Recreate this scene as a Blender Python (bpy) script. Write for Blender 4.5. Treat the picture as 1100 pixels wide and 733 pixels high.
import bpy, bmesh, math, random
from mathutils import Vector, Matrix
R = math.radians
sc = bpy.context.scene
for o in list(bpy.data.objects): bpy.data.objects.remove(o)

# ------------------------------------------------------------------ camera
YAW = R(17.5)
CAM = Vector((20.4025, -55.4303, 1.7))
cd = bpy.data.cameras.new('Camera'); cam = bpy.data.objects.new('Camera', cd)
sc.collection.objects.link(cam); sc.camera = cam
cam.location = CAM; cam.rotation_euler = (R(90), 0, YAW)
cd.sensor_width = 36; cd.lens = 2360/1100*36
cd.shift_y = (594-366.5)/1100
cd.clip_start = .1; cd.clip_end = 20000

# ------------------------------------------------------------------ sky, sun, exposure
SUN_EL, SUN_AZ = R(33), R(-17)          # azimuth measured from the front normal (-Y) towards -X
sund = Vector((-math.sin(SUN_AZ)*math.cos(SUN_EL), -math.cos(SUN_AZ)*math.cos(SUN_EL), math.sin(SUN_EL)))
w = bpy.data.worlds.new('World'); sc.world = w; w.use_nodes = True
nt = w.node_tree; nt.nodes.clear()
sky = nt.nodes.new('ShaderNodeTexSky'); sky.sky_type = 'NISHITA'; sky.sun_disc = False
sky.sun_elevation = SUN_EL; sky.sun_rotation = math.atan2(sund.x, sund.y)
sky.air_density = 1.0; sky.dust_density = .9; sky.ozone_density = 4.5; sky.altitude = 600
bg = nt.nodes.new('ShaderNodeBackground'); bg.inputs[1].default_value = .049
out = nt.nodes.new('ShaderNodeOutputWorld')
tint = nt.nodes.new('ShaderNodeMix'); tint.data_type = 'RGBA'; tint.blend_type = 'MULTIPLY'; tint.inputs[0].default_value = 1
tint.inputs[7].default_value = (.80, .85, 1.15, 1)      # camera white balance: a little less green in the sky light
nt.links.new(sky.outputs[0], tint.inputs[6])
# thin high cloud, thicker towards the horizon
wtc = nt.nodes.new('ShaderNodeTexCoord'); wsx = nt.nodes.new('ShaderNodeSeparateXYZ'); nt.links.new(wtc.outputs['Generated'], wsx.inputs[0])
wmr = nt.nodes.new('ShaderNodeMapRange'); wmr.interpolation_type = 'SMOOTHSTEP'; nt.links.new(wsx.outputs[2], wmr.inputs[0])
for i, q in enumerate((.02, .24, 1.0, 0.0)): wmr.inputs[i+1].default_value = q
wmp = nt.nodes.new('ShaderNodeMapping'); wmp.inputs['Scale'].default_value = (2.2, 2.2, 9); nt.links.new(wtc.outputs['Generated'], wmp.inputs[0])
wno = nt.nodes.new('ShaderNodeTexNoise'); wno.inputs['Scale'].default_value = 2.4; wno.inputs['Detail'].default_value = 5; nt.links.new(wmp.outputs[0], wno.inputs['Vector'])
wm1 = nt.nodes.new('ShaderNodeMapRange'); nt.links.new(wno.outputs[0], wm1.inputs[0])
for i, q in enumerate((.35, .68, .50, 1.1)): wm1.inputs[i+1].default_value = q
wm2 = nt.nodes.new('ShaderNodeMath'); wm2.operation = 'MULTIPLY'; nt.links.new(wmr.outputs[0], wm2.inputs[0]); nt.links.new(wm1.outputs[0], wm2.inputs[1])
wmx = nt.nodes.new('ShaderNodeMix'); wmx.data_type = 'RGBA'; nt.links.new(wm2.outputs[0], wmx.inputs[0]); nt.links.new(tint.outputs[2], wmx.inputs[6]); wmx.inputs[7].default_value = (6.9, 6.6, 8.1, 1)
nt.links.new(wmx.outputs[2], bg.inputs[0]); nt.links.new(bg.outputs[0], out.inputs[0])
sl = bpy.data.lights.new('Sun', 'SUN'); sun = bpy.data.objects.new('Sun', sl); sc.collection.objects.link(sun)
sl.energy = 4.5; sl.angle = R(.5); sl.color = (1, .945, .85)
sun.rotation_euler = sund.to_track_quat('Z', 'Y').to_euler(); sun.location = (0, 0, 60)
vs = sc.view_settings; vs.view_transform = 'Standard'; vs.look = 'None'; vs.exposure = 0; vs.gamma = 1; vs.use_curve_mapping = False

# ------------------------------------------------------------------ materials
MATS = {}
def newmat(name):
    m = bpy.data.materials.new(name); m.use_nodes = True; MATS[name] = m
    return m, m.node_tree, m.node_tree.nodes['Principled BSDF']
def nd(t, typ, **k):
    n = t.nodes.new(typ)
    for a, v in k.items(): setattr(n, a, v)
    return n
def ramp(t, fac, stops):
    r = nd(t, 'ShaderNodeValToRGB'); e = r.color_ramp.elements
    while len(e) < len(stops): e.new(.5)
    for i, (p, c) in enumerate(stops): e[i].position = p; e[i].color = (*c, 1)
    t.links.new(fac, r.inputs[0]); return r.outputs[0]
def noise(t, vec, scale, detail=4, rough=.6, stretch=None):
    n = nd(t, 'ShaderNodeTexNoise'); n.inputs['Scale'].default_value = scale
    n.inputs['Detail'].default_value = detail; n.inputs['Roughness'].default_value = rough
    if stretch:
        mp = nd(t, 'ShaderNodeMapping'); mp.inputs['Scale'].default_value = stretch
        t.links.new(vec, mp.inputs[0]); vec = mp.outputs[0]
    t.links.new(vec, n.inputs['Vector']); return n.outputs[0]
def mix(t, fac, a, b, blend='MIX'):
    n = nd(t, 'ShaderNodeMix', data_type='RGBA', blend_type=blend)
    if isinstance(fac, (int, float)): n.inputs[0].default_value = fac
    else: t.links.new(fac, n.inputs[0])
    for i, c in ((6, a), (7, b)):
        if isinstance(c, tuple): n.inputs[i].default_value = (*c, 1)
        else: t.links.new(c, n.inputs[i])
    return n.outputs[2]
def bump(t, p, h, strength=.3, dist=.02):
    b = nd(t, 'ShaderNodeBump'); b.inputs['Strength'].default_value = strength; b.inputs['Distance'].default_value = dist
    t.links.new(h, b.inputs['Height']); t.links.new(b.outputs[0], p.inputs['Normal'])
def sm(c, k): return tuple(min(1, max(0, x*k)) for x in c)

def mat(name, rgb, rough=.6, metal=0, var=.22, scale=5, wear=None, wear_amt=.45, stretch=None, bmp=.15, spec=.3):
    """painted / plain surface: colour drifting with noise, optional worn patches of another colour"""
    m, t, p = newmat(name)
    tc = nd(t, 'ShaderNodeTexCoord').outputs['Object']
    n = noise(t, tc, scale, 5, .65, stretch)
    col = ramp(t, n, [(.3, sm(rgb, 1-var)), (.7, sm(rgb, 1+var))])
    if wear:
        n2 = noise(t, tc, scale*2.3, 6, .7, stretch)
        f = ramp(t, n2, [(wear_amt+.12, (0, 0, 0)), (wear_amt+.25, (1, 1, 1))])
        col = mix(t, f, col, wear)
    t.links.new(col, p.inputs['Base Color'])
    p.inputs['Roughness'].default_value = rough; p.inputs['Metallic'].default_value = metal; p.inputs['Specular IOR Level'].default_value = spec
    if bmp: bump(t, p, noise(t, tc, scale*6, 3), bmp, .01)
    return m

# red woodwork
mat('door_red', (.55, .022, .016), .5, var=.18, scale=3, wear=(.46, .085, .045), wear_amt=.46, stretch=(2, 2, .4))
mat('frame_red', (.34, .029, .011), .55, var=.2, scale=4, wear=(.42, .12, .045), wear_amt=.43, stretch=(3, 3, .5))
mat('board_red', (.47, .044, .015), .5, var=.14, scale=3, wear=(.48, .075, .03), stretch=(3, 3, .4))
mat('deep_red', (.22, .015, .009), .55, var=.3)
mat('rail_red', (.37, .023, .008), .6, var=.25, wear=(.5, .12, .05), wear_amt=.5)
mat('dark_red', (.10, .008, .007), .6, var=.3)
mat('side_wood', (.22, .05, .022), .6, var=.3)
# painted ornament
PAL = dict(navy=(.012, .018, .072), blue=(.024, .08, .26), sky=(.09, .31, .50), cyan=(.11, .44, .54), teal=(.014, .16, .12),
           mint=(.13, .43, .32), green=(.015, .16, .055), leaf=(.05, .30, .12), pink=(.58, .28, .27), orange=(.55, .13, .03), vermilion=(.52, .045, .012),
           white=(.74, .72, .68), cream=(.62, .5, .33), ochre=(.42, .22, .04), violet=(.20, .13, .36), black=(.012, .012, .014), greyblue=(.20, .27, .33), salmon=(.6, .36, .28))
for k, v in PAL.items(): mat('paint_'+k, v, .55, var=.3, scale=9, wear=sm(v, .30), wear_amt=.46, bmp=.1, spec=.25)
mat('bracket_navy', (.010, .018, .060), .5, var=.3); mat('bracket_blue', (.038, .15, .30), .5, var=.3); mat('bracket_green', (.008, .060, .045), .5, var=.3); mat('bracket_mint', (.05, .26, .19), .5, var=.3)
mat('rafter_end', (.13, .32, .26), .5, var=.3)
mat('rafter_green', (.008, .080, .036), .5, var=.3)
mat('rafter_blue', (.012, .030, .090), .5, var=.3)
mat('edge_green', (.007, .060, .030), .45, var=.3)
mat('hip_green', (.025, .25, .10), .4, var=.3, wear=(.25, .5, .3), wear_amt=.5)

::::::

YOUR TASK
Find every line with "scene" in the listing and state how many there are, nothing else.

THE REPLY
2